Reform Movement in Upper Canada

The rapid development of Upper Canada after the War of 1812 produced social and economic tensions which were translated into politics through such issues as the expulsion of Robert Gourlay, the Alien Question, the Anglican monopoly of the Clergy Reserves and education, and Tory domination of patronage. A varied group, calling itself the Reform movement and including the Baldwins, the Bidwells, William Lyon Mackenzie, John Rolph and Egerton Ryerson, presented opposition to the dominant Family Compact. By 1828 the Reformers formed a majority in the assembly, but their program was blocked in the Tory-dominated councils.

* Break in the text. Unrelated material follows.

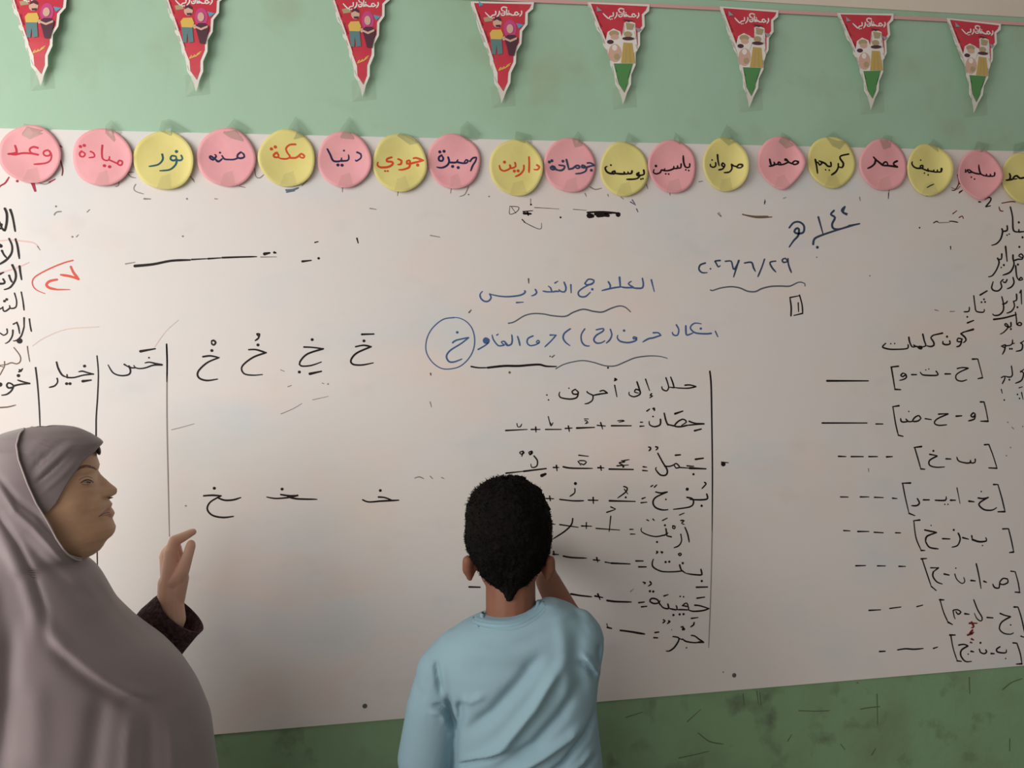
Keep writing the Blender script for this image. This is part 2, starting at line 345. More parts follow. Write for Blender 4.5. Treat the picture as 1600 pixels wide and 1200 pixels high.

During the early 1830s the Reform movement split. Moderates, led by Robert Baldwin, were committed to the British constitution, the imperial connection and the concept of a stable, hierarchical society; they simply wanted to enlarge the ruling elite through the introduction of Responsible Government. Radical reformers increasingly demanded the application of republican principles to create a social and economic democracy modelled on the US; they also sought greater colonial independence. Mackenzie led a third, extreme faction.

In 1836 Baldwin entered the executive council but Lt-Gov Sir Francis Bond Head refused to accept responsible government. The administration resigned and the moderates were squeezed out of the political process. Mackenzie's group, devastated in the subsequent election, became more revolutionary but was crushed in the Rebellions of 1837. The moderates, led by Baldwin and Francis Hincks, re-emerged as a potent political force in the United Province of Canada, and the nonrevolutionary radicals sank into oblivion.